Zo nu en dan blijft er een dot aan mijn arm hangen. Ook begin ik mannen in te
halen. Wat zijn het er veel. Links er langs, rechts erlangs, tussen 2
dobberaars door. Het blijft 1 km lang slalommen. Ik vraag me af waar Marleen en
Sandra liggen. Omdat de vrouwen en mannen dezelfde kleur badmuts op hebben, is
het niet meer te zien. In totaal passeer ik 70 mannen voordat ik de kant op
klim. Ik ren naar mijn fiets met een pluk gras hangend aan mijn chip. De wissel
verloopt hopeloos. De elastiekjes blijken al van de schoenen gesprongen te zijn
en ze bungelen over de grond. Het maakt het opstappen niet makkelijker.
Gelukkig (iehh) legt de man van Sandra het geklungel vast op een filmpje en
duwt me ook nog weer ff de goede weghelft op.
Ik begin aan 2 rondes van 20km
fietsen en hoop in te gaan lopen op Marleen, maar dat gebeurd niet.
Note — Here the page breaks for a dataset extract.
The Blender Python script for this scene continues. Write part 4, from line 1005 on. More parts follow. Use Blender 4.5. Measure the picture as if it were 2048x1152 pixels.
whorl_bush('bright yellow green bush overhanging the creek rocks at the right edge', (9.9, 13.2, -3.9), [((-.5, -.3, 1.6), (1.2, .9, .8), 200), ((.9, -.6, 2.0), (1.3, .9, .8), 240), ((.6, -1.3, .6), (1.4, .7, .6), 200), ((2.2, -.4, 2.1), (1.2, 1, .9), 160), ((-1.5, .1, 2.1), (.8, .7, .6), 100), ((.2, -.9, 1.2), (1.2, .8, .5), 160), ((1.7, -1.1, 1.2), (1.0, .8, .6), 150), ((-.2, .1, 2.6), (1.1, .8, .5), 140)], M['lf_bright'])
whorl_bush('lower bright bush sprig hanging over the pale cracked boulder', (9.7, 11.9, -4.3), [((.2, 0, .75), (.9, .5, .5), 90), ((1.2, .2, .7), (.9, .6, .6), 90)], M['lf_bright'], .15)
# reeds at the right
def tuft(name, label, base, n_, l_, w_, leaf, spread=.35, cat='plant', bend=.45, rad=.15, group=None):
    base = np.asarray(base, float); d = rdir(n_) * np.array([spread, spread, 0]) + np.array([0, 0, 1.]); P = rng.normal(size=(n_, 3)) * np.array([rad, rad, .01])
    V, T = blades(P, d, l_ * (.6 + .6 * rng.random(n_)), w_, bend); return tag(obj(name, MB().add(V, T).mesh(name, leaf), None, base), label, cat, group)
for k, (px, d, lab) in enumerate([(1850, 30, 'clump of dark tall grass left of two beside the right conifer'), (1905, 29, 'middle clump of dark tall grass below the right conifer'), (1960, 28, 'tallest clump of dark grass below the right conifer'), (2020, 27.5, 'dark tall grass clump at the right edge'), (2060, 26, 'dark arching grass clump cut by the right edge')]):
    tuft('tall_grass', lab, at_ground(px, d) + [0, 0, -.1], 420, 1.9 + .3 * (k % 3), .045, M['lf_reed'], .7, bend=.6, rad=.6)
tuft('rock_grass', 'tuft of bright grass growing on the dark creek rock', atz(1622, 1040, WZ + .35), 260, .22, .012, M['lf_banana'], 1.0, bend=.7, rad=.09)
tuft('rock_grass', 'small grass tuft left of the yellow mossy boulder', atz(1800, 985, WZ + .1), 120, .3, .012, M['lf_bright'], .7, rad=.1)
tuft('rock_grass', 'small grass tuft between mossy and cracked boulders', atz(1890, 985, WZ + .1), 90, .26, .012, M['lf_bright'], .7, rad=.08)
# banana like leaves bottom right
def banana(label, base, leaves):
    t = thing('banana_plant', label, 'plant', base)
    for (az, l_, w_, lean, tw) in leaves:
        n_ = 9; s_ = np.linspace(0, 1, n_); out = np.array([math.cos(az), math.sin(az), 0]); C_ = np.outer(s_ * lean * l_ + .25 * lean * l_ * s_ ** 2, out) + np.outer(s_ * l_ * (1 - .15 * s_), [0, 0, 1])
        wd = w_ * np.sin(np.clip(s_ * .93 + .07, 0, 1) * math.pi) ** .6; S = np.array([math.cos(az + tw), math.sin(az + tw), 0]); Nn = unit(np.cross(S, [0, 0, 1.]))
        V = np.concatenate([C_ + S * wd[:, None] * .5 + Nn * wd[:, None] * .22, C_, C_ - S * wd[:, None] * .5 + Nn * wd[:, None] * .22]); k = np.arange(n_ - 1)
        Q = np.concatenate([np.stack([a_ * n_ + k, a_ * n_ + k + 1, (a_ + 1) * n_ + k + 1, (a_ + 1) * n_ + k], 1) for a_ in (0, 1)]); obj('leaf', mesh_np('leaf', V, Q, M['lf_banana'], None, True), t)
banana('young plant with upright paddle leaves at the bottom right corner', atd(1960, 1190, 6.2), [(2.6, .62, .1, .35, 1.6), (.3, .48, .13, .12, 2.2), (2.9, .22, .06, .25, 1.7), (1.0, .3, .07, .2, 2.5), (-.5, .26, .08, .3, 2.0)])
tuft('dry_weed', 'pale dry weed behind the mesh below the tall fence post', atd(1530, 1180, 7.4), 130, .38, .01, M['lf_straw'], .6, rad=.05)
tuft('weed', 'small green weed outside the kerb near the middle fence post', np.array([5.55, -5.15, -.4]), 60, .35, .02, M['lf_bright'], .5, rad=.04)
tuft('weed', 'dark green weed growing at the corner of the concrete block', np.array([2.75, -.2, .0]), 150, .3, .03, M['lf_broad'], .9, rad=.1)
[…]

Ik wordt
ingehaald door Judy van den Berg en lig dan 4e. Na 1 ronde passeer ik ineens
Gerben, die ik niet direct herken. Na een paar bochten komt ie naast me rijden
en zegt dat ik toch echt een beetje langer door moet trappen in de bochten.
Vanwege het natte wegdek ga ik als een gympie door de bochten. Ik heb de
schuiver van vorig jaar in een natte bocht nog op mijn netvlies. Dat leverde 3
weken lang een open wond en een ontstoken arm op. Het lijkt erop dat Gerben
Duenk naast me rijdend nog meer adviezen wil delen. Ik vraag hem om ff door te
rijden, want ik heb geen zin in een plaatsje in de strafbox ivm stayeren. Het
wordt stuivertje wisselen want een paar km verder haal ik Gerben weer in, en
bij het van de fiets afspringen komt hij mij weer voorbij.